Technical results on the convergence of quasi-Newton methods for nonsmooth optimization

TL;DR

This paper investigates the convergence behavior of quasi-Newton methods, especially BFGS, for nonsmooth optimization, providing new theoretical insights based on eigenvalue analysis and numerical experiments.

Contribution

It derives eigenvalue behavior assumptions that could ensure convergence of quasi-Newton methods on nonsmooth functions and explores how these methods navigate piecewise structures.

Findings

Eigenvalues of quasi-Newton matrices tend to vanish in certain conditions.

Assumptions on eigenvalue behavior can imply convergence for nonsmooth functions.

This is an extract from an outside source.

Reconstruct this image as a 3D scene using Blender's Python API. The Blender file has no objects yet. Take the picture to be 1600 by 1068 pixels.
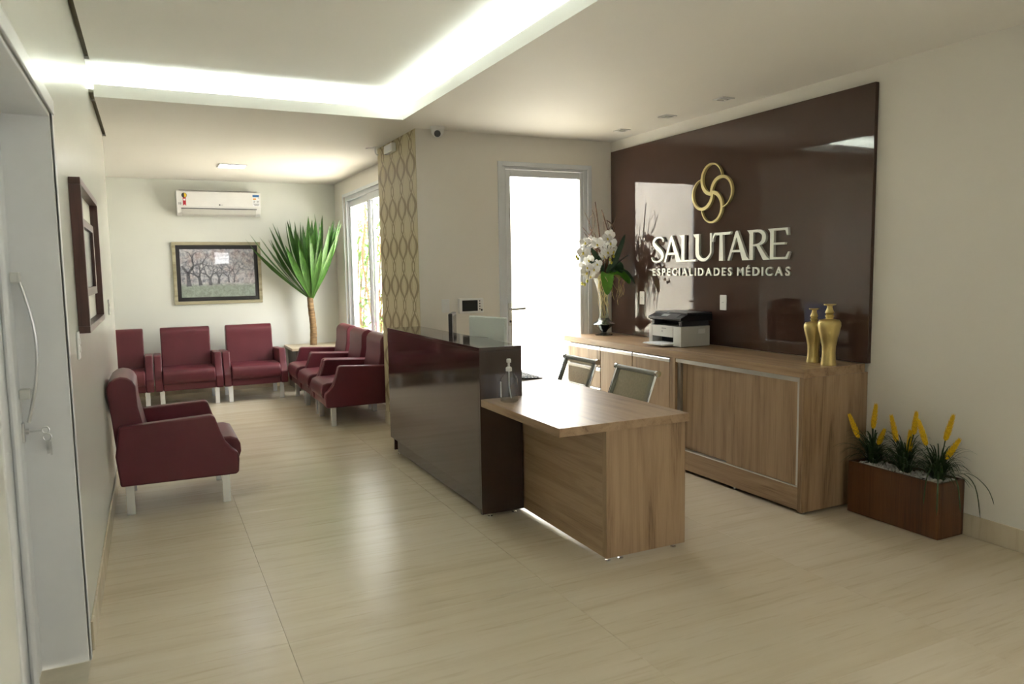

Quasi-Newton methods can effectively explore piecewise differentiable structures.

Abstract

It is well-known by now that the BFGS method is an effective method for minimizing nonsmooth functions. However, despite its popularity, theoretical convergence results are almost non-existent. One of the difficulties when analyzing the nonsmooth case is the fact that the secant equation forces certain eigenvalues of the quasi-Newton matrix to vanish, which is a behavior that has not yet been fully analyzed. In this article, we show what kind of behavior of the eigenvalues would be sufficient to be able to prove the convergence for piecewise differentiable functions. More precisely, we derive assumptions on the behavior from numerical experiments and then prove criticality of the limit under these assumptions. Furthermore, we show how quasi-Newton methods are able to explore the piecewise structure. While we do not prove that the observed behavior of the eigenvalues actually occurs, we believe that these results still give insight, and a certain intuition, for the convergence for nonsmooth functions.